Written exercise:
All of the data that follows should be retyped exactly, please, except the pictures.

Data section:

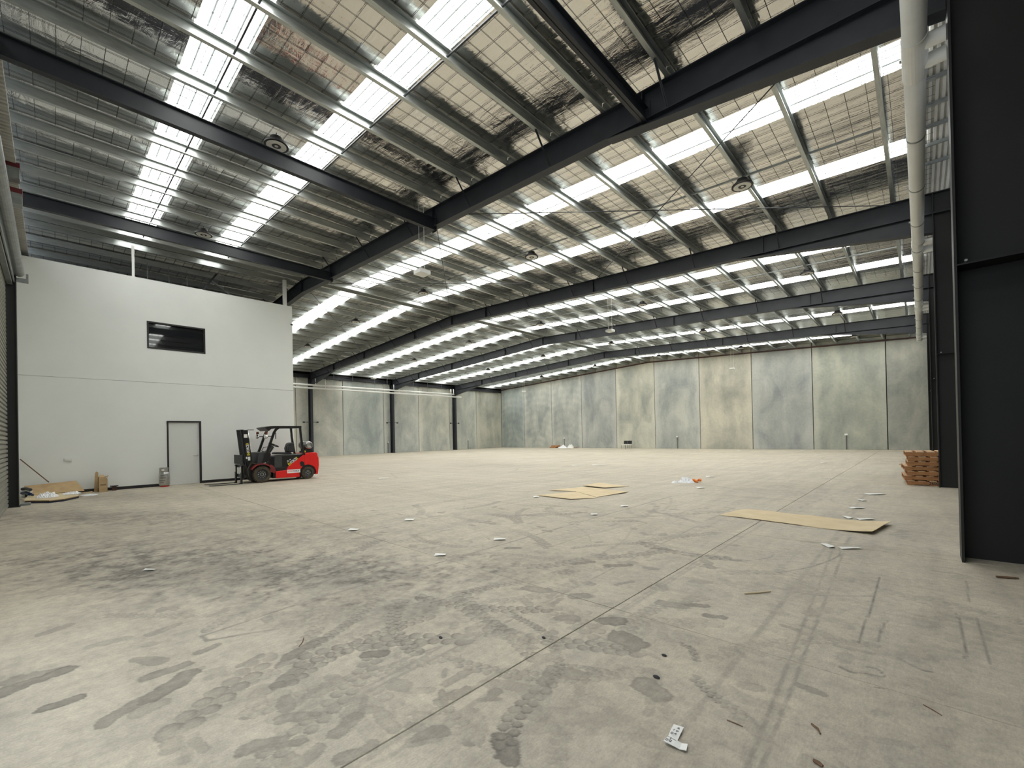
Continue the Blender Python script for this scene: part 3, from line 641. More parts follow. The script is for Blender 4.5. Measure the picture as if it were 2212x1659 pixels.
# ================================================================== LAMPS, HANGING BOXES, PIPES
def text_mb(s, size, org, rx, ry, depth=.002, sx=1.0, bold=.0):
    """flat lettering: org = left end of base line, rx = reading direction, ry = up direction"""
    cu = bpy.data.curves.new('lettering', 'FONT'); cu.body = s; cu.size = size; cu.offset = bold; cu.resolution_u = 2
    ob = bpy.data.objects.new('lettering', cu); COL.objects.link(ob)
    bpy.context.view_layer.update()
    me = ob.evaluated_get(bpy.context.evaluated_depsgraph_get()).to_mesh()
    rx, ry, org = Vector(rx).normalized(), Vector(ry).normalized(), Vector(org); nn = rx.cross(ry)
    mb = MB(); mb.add([org+rx*v.co.x*sx+ry*v.co.y+nn*depth for v in me.vertices], [tuple(p.vertices) for p in me.polygons])
    wdt = max((v.co.x for v in me.vertices), default=0)*sx
    ob.to_mesh_clear(); bpy.data.objects.remove(ob); bpy.data.curves.remove(cu)
    return mb, wdt

LX = [-2.93, -9.42, -15.65, -21.8, -28.2]; LYY = [3.16, 11.1, 19.05, 26.85, 34.4]
def lamp(loc, lab):
    t = thing('high_bay_lamp', loc, lab, 'lamp', 'round high bay lamps under the roof')
    x, y, z = loc
    MB().lathe(loc, (0,0,1), [(.0, .225), (.03, .225), (.05, .20), (.085, .17), (.10, .12), (.17, .11), (.18, .05)], 28).build('housing', M['black'], t)
    MB().lathe((x, y, z-.004), (0,0,1), [(.0, .185), (.004, .185), (.004, .085), (.0, .085)], 28, close=True).build('lens_ring', M['lens'], t)
    MB().lathe((x, y, z-.006), (0,0,1), [(.0, .035), (.004, .035)], 16).build('sensor', M['lens'], t)
    h = MB(); h.tube([(x, y, z+.17), (x, y, z+.215)], .009, 6)
    h.bar((x-.07, y, z+.16), (x, y, z+.225), .012, .012); h.bar((x+.07, y, z+.16), (x, y, z+.225), .012, .012); h.tube([(x, y, z+.215), (x+.02, y, z+.26), (x, y, ztop(x)+.045)], .007, 6)
    h.build('hook', M['steel'], t)
    return t
bayn = ['nearest bay', 'second bay', 'third bay', 'fourth bay', 'last bay']
coln = ['first from the right wall', 'second from the right wall', 'third from the right wall', 'fourth from the right wall', 'fifth from the right wall']
l0 = None
for j, y in enumerate(LYY):
    for i, x in enumerate(LX):
        if (j == 0 and i not in (1, 2)) or (j == 4 and i == 0 and False): continue
        lab = 'round black high bay lamp in the %s, %s' % (bayn[j], coln[i])
        if l0 is None: l0 = lamp((x, y, ztop(x)-.19), lab)
        else: copy_tree(l0, (x, y, ztop(x)-.19), 0, lab)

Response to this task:
Continue the Blender Python script for this scene: part 3, from line 641. More parts follow. The script is for Blender 4.5. Measure the picture as if it were 2212x1659 pixels.
# ================================================================== LAMPS, HANGING BOXES, PIPES
def text_mb(s, size, org, rx, ry, depth=.002, sx=1.0, bold=.0):
    """flat lettering: org = left end of base line, rx = reading direction, ry = up direction"""
    cu = bpy.data.curves.new('lettering', 'FONT'); cu.body = s; cu.size = size; cu.offset = bold; cu.resolution_u = 2
    ob = bpy.data.objects.new('lettering', cu); COL.objects.link(ob)
    bpy.context.view_layer.update()
    me = ob.evaluated_get(bpy.context.evaluated_depsgraph_get()).to_mesh()
    rx, ry, org = Vector(rx).normalized(), Vector(ry).normalized(), Vector(org); nn = rx.cross(ry)
    mb = MB(); mb.add([org+rx*v.co.x*sx+ry*v.co.y+nn*depth for v in me.vertices], [tuple(p.vertices) for p in me.polygons])
    wdt = max((v.co.x for v in me.vertices), default=0)*sx
    ob.to_mesh_clear(); bpy.data.objects.remove(ob); bpy.data.curves.remove(cu)
    return mb, wdt

LX = [-2.93, -9.42, -15.65, -21.8, -28.2]; LYY = [3.16, 11.1, 19.05, 26.85, 34.4]
def lamp(loc, lab):
    t = thing('high_bay_lamp', loc, lab, 'lamp', 'round high bay lamps under the roof')
    x, y, z = loc
    MB().lathe(loc, (0,0,1), [(.0, .225), (.03, .225), (.05, .20), (.085, .17), (.10, .12), (.17, .11), (.18, .05)], 28).build('housing', M['black'], t)
    MB().lathe((x, y, z-.004), (0,0,1), [(.0, .185), (.004, .185), (.004, .085), (.0, .085)], 28, close=True).build('lens_ring', M['lens'], t)
    MB().lathe((x, y, z-.006), (0,0,1), [(.0, .035), (.004, .035)], 16).build('sensor', M['lens'], t)
    h = MB(); h.tube([(x, y, z+.17), (x, y, z+.215)], .009, 6)
    h.bar((x-.07, y, z+.16), (x, y, z+.225), .012, .012); h.bar((x+.07, y, z+.16), (x, y, z+.225), .012, .012); h.tube([(x, y, z+.215), (x+.02, y, z+.26), (x, y, ztop(x)+.045)], .007, 6)
    h.build('hook', M['steel'], t)
    return t
bayn = ['nearest bay', 'second bay', 'third bay', 'fourth bay', 'last bay']
coln = ['first from the right wall', 'second from the right wall', 'third from the right wall', 'fourth from the right wall', 'fifth from the right wall']
l0 = None
for j, y in enumerate(LYY):
    for i, x in enumerate(LX):
        if (j == 0 and i not in (1, 2)) or (j == 4 and i == 0 and False): continue
        lab = 'round black high bay lamp in the %s, %s' % (bayn[j], coln[i])
        if l0 is None: l0 = lamp((x, y, ztop(x)-.19), lab)
        else: copy_tree(l0, (x, y, ztop(x)-.19), 0, lab)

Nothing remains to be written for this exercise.